03 August 2009

W.Va. Spending Nearly $40m from Stimulus on Bridges

West Virginia has selected bridges "it could not otherwise get to in the next six years" to receive federal stimulus funding, The Associated Press reports.

The state has also chosen projects to ensure that each congressional district gets both the same amount of money and the same bridge area affected, Division of Highways officials told AP.

"Ready-to-go jobs that could quickly boost state employment were favored as well," the article said. All told, this approach "helps explain why an analysis by The Associated Press of its stimulus spending found that only around one-third of the bridges selected are considered structurally deficient or obsolete."

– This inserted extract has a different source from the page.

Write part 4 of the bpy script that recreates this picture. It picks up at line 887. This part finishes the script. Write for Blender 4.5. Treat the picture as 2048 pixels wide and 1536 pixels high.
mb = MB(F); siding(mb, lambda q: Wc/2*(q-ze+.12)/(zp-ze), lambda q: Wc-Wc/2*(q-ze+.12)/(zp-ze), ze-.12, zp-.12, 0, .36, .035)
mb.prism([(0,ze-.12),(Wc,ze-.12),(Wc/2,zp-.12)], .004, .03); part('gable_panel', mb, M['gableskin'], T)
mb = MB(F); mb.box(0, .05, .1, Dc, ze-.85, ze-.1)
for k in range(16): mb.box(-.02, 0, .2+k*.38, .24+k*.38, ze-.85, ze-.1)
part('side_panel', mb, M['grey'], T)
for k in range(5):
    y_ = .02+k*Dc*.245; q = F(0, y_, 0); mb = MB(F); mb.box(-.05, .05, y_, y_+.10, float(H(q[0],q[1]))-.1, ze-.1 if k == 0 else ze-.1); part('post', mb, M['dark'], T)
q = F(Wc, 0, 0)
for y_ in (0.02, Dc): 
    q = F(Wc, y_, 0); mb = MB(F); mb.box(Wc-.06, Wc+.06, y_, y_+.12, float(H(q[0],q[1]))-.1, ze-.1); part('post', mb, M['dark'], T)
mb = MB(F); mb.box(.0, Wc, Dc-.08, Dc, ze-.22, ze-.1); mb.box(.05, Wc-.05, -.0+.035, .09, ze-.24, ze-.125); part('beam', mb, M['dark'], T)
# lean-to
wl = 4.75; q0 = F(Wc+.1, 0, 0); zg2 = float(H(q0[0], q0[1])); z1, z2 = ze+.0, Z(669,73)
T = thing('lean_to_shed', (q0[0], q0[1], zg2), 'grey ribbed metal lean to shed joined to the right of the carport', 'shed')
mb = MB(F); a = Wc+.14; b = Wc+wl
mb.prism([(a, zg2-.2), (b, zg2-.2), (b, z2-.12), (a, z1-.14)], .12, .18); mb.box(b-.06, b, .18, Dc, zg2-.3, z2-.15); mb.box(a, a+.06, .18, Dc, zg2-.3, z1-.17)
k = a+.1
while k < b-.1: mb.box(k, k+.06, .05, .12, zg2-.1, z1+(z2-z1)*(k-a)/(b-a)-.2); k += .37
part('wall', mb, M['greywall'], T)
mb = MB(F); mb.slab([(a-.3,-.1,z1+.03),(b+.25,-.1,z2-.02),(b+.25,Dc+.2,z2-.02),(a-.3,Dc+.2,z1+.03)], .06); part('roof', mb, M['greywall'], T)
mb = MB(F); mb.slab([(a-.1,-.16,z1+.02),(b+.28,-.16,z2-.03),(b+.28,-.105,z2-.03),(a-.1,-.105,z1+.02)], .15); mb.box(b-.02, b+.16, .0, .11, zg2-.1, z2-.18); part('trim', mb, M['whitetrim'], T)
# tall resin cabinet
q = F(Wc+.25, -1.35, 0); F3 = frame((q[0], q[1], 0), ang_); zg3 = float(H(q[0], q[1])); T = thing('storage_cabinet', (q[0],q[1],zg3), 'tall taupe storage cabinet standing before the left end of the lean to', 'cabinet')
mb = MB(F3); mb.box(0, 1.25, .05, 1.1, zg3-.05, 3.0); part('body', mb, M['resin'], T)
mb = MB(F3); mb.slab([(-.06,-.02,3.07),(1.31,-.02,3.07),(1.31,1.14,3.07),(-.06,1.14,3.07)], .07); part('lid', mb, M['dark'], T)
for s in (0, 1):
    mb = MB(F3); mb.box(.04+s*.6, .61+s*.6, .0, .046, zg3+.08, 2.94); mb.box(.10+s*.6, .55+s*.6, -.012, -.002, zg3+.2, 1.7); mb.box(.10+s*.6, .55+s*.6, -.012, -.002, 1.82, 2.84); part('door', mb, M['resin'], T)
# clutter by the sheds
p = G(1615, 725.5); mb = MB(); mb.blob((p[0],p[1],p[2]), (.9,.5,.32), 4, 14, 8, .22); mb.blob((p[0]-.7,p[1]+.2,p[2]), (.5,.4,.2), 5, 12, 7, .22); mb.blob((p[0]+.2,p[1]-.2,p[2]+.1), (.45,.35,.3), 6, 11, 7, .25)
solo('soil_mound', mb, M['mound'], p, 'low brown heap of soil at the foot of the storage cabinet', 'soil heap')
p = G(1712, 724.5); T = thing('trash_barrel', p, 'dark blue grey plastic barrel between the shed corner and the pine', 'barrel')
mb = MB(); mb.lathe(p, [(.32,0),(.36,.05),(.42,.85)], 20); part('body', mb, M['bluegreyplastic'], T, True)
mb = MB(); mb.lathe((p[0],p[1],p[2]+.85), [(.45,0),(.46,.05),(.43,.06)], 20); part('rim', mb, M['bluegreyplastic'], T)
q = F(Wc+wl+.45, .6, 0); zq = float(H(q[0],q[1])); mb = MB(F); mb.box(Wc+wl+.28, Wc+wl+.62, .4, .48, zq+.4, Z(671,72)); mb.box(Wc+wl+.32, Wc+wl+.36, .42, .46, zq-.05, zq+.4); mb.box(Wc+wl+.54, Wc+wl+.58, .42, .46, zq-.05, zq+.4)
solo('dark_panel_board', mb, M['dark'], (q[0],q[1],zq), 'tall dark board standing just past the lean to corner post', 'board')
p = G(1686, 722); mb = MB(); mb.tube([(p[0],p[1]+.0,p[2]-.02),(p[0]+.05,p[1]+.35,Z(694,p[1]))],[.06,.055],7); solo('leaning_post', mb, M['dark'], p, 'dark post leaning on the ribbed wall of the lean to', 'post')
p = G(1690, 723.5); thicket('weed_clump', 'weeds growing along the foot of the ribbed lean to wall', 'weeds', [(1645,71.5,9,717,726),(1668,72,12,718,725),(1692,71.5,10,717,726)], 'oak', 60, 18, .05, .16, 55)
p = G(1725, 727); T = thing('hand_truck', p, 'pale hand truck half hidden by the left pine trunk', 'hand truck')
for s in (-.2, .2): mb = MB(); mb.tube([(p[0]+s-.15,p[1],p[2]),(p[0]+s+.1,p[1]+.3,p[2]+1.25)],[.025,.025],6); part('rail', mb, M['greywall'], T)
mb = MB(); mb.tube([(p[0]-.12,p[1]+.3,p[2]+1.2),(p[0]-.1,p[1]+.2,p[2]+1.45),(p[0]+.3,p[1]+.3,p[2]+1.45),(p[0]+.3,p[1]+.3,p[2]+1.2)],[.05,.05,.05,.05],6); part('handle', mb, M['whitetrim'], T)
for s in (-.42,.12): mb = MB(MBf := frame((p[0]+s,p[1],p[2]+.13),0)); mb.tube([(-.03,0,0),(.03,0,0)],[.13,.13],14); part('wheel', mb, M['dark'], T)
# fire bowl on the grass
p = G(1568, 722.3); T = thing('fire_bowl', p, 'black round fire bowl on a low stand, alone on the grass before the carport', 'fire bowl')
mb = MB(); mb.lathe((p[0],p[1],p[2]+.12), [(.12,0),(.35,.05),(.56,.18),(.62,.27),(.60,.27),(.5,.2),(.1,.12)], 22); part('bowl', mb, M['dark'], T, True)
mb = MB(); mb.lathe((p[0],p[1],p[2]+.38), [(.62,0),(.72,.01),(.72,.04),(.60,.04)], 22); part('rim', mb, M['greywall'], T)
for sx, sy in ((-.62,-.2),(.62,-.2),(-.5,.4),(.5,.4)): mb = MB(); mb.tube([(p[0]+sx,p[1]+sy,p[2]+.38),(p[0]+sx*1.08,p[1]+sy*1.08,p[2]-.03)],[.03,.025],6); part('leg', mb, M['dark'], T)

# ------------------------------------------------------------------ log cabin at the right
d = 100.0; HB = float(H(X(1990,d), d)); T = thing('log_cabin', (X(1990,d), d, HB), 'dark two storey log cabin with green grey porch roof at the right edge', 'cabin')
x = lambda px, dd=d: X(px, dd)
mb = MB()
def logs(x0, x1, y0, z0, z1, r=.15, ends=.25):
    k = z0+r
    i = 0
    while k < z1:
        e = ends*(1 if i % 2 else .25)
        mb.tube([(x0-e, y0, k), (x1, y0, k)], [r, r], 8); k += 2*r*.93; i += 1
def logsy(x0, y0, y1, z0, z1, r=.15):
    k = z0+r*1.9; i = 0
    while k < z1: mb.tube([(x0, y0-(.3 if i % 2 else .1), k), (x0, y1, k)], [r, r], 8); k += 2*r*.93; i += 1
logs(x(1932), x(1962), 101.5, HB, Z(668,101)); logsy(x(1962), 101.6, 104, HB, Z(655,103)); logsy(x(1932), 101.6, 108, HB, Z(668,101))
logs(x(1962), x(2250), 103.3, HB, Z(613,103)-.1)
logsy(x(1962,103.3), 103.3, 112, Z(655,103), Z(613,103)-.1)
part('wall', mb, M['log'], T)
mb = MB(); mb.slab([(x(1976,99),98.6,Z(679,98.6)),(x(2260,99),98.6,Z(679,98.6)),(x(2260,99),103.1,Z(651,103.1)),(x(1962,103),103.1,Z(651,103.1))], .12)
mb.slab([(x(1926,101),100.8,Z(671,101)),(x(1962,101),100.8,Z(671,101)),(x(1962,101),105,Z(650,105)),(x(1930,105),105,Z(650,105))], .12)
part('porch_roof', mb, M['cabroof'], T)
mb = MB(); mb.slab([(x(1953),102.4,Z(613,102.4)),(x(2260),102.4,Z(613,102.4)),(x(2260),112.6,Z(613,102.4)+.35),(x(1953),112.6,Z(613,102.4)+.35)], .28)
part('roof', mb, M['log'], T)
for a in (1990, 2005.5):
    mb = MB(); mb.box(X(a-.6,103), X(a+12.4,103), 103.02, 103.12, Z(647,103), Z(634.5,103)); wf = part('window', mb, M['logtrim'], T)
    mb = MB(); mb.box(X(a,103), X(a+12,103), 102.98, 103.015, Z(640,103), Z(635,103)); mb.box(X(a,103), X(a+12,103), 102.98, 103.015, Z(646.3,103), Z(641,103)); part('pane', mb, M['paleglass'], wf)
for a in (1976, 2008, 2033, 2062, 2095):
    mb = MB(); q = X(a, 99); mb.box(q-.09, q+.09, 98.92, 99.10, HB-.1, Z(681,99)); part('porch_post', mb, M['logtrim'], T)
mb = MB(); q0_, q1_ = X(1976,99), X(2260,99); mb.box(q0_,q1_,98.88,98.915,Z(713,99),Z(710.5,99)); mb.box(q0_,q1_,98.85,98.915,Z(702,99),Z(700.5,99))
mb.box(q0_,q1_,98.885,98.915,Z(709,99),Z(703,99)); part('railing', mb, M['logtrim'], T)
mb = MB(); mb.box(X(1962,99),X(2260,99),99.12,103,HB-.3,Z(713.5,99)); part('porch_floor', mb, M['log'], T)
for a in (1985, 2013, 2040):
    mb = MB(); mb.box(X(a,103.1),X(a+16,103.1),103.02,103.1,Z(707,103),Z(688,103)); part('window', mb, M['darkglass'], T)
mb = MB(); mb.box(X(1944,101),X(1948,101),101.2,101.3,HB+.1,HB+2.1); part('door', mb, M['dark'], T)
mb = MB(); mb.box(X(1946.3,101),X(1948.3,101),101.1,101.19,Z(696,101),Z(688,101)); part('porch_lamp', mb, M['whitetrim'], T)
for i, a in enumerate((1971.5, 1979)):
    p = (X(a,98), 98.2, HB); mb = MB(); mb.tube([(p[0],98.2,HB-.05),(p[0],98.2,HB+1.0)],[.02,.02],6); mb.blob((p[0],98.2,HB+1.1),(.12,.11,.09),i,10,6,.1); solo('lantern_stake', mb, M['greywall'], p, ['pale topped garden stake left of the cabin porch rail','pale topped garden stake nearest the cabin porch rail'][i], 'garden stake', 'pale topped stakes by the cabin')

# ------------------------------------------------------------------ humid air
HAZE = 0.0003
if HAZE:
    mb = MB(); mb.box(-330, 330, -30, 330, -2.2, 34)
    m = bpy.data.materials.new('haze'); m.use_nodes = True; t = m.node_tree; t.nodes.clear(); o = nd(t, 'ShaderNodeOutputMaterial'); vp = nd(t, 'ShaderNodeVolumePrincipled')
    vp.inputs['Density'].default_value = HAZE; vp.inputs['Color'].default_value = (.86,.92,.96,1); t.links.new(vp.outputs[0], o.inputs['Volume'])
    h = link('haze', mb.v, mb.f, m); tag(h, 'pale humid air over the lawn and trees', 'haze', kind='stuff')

The analysis was part of a nationwide review of bridge-related stimulus spending that found that "tens of thousands of unsafe or decaying bridges await repairs. But of the 2,476 bridges selected by states to receive stimulus money so far, nearly half have passed inspections with high marks and so normally would not qualify for federal bridge money."

West Virginia is painting and cleaning, resurfacing or replacing a total of 87 spans, tapping $39.8 milion in the process. More than half the amount is slated to replace 26 of those bridges.

The national story noted "the wooden bridge built in 1900 carrying Harlan Springs Road in Berkeley County, W.Va., is one of the nation's unsafe structures not being repaired. About 2,700 cars cross it every day, but with holes in the wooden deck and corroded railings and missing steel poles, only one car at a time can travel the rickety 300-foot span."

The West Virginia-specific article cited state officials who said "that bridge is included in the state's six-year plan," and that they began designing a replacement and negotiating a new site with CSX Corp. in January. They expect to start building the new bridge next year.